Judicial Affairs recently found Guevara (graduate-labor studies) guilty of damaging university property by chalking anti-sweatshop messages in late September. She was originally asked to pay $408.96 in restitution fees and received a seven-year citation on her academic record.
Judicial Affairs reduced her fees to $136.32 yesterday, citing a $108.32 fee for labor costs and $28 fee for equipment as determined by the Office of Physical Plant (OPP).
Guevara has alleged from the beginning of the incident that she is being singled out to quiet her activism. Forty-eight Penn State professors signed a letter addressed to Penn State President Graham Spanier last week, asking him to drop her charges.
Penn State spokesman Bill Mahon refused to comment further yesterday, saying in an e-mail message that he doesn't think the university has anything more to say about "this minor vandalism case."
University officials say the chalking scratched a door on Old Main, and that Guevara admitted to the damage. Guevara has consistently held that damages to a door were never discussed during her Judicial Affairs meetings and that the first time she heard of the scratched door was when a reporter asked her about the charges.
Guevara originally faced criminal charges for the chalking incident, but Centre County District Judge Jonathan Grine dismissed the charges for lack of evidence.
At the beginning of the criminal hearing on Feb. 5, Penn State University Police Officer Roxanne Snider informed the judge that she was reducing the restitution costs from $408.96 to $381.92 because she did not have sufficient evidence to identify Guevara for all of the chalking.
Despite Snider's reduction of the fees in criminal court, Judicial Affairs kept Guevara's fee at $408.96 until yesterday.
According to e-mail correspondence between Guevara and director of Judicial Affairs Joe Puzycki, Judicial Affairs received an e-mail message from OPP on Feb. 23 confirming that the cost to fix the door was still equal to $408.96, and that Guevara must pay the full amount.
Guevara said she asked both OPP and Puzycki Feb. 23 for a copy of the e-mail explaining the costs but she never received it. A request sent to Puzycki by The Daily Collegian for a copy of the OPP fee confirmation letter on Feb. 28 was ignored.

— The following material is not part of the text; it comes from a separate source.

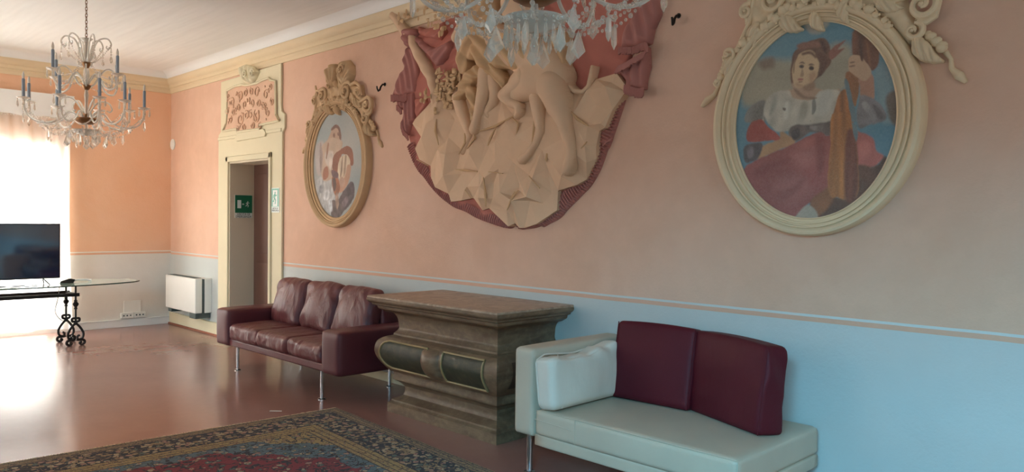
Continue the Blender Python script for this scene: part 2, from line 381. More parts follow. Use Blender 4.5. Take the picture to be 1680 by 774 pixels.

Guevara received e-mail notification from Puzycki that OPP adjusted the damage amount yesterday morning.
"After specific work order information was requested and after breaking out individual work costs, we found that the cost to restore the doors of Old Main was actually limited to $136.32, not $408.96. The $136.32 includes $108.32 (labor) and $28.00 (equipment)," Puzycki's e-mail message read.
Puzycki could not be reached for comment yesterday on the adjustment of the restitution fees and OPP employees referred all questions to Mahon.
Guevara released a statement yesterday that said the money she is using to pay for the fees is a collection of donations from 48 professors and other student and community leaders.
"I am paying this because the University will put a hold on my student status, which would inhibit my ability to conduct research on my thesis and thus affect my ability to graduate in May of this year," Guevara wrote.